Everyone knows the story of Johnny Appleseed, but few are perhaps familiar with the tale of Johnny's less successful sister, Hortense Guavaseed.
An early nineteenth-century evangelist of what would become contemporary Californian juicing culture, Hortense's attempt to introduce tropical fruit cultivation into the northern United States were obviously doomed from the start. Yet she was determined to outshine her famous brother's apple tree distribution accomplishments.
Perhaps one reason for Hortense Guavaseed's failure, despite the unsuitability guava in a non-tropical ecosystem, was that she, unlike brother Johnny Appleseed, was not a Swedenborgian and sang no inspiring hymns before dinner. 
Alas, we shall never know.

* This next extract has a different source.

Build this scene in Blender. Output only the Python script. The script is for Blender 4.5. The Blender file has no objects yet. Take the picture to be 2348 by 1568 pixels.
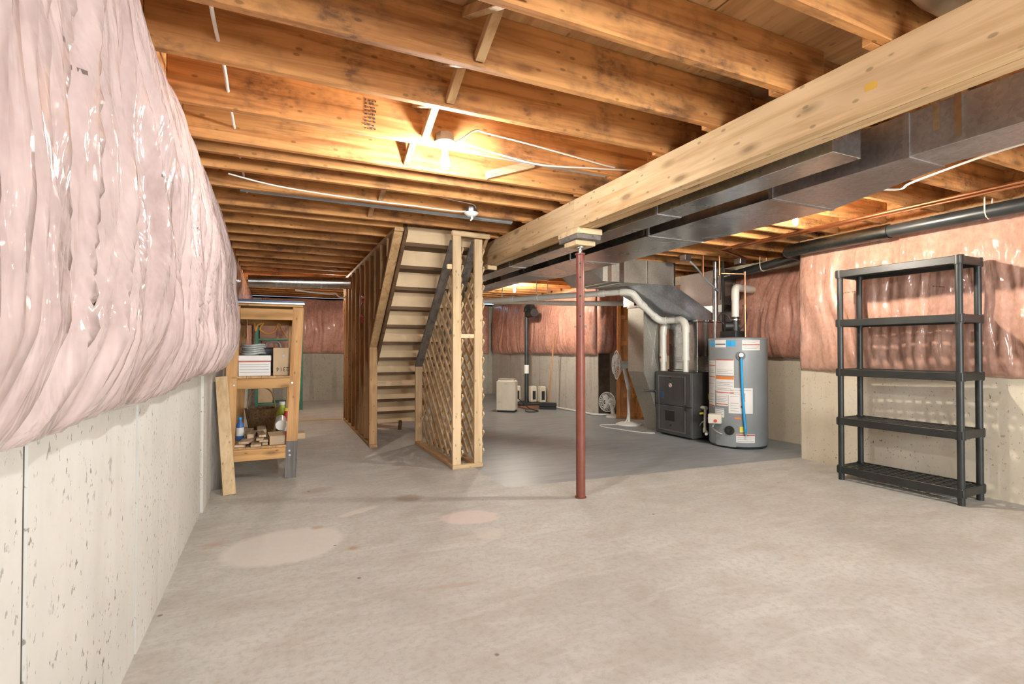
import bpy, bmesh, math, random
from mathutils import Vector, Matrix, noise
R = math.radians
random.seed(7)
SC = bpy.context.scene
COL = SC.collection

# ---------------------------------------------------------------- camera, world, exposure
cd = bpy.data.cameras.new('camera'); cam = bpy.data.objects.new('camera', cd); COL.objects.link(cam)
cd.sensor_width = 36.0; cd.lens = 36.0 * 1170 / 2348; cd.clip_start = 0.02
cam.location = (0, 0, 1.18); cam.rotation_euler = (R(90.79), 0, R(-24.8))
SC.camera = cam
w = bpy.data.worlds.new('world'); SC.world = w; w.use_nodes = True
w.node_tree.nodes['Background'].inputs[0].default_value = (0.55, 0.75, 1.0, 1)
w.node_tree.nodes['Background'].inputs[1].default_value = 1.0
SC.view_settings.view_transform = 'Standard'; SC.view_settings.look = 'None'
SC.view_settings.gamma = 1.0; SC.view_settings.use_curve_mapping = False
SC.view_settings.exposure = 0.62
cy = SC.cycles
cy.max_bounces = 5; cy.diffuse_bounces = 4; cy.glossy_bounces = 2; cy.transmission_bounces = 3; cy.transparent_max_bounces = 4
cy.sample_clamp_indirect = 4.0; cy.use_denoising = True
cy.use_adaptive_sampling = True; cy.adaptive_threshold = 0.15; cy.adaptive_min_samples = 16; cy.use_light_tree = False
cy.caustics_reflective = False; cy.caustics_refractive = False

def area_light(name, loc, rot, sx, sy, power, col):
    l = bpy.data.lights.new(name, 'AREA'); l.shape = 'RECTANGLE'; l.size = sx; l.size_y = sy
    l.energy = power; l.color = col
    o = bpy.data.objects.new(name, l); COL.objects.link(o); o.location = loc; o.rotation_euler = rot
    return o
# fill light added behind the photographer; cool daylight from an unseen back window
area_light('fill_rear', (2.3, -3.36, 1.45), (R(90), 0, 0), 2.6, 1.5, 240, (0.90, 0.97, 1.0))
area_light('daylight_back', (3.0, 12.42, 1.75), (R(-90), 0, 0), 0.9, 0.6, 450, (0.38, 0.62, 1.0))
BULB_W = (0.94, 0.97, 0.97)
BULB_E = 1150.0
BULB_WARM = (1.0, 0.90, 0.76)
BULB_EW = 3100.0

# ---------------------------------------------------------------- materials
def nt(name):
    m = bpy.data.materials.new(name); m.use_nodes = True
    t = m.node_tree; return m, t, t.nodes['Principled BSDF'], t.links
def c4(c): return (c[0], c[1], c[2], 1)
def nd(t, ty, **k):
    n = t.nodes.new(ty)
    for a, b in k.items(): setattr(n, a, b)
    return n
def coords(t, scale=(1, 1, 1), rnd=0.0):
    tc = nd(t, 'ShaderNodeTexCoord'); mp = nd(t, 'ShaderNodeMapping'); mp.inputs['Scale'].default_value = scale
    if rnd:
        oi = nd(t, 'ShaderNodeObjectInfo'); mu = nd(t, 'ShaderNodeMath', operation='MULTIPLY'); mu.inputs[1].default_value = rnd
        t.links.new(oi.outputs['Random'], mu.inputs[0])
        ad = nd(t, 'ShaderNodeVectorMath', operation='ADD')
        t.links.new(tc.outputs['Object'], ad.inputs[0]); t.links.new(mu.outputs[0], ad.inputs[1])
        t.links.new(ad.outputs[0], mp.inputs[0])
    else: t.links.new(tc.outputs['Object'], mp.inputs[0])
    return mp.outputs[0]
def noi(t, v, scale, detail=3, rough=.55, dist=0):
    n = nd(t, 'ShaderNodeTexNoise'); t.links.new(v, n.inputs['Vector'])
    n.inputs['Scale'].default_value = scale; n.inputs['Detail'].default_value = detail
    n.inputs['Roughness'].default_value = rough; n.inputs['Distortion'].default_value = dist
    return n.outputs['Fac']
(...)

Metaphysical speculations upon the subject of quixotic agricultural endeavor are beyond the scope of this blog, as indeed are most subjects. Nevertheless, I sang inspiring hymns to the Mandrake roots in my window box. They all withered and died.  
I guess the moral of the Appleseed and Guavaseed family rivalry is: farm to table is one thing if you want to cook a slice of apple with your pork chop, but tropical fruit plantation to five-speed blender for a refreshing smoothie is something else entirely, requiring state-of-the-art refrigeration and efficient, modern transport links which were unavailable in Hortense's time. 
She would die of heartbreak after bringing pineapples to Hawaii only to discover there were loads already there. Such is the fate of many dreamers whose stories are lost to history.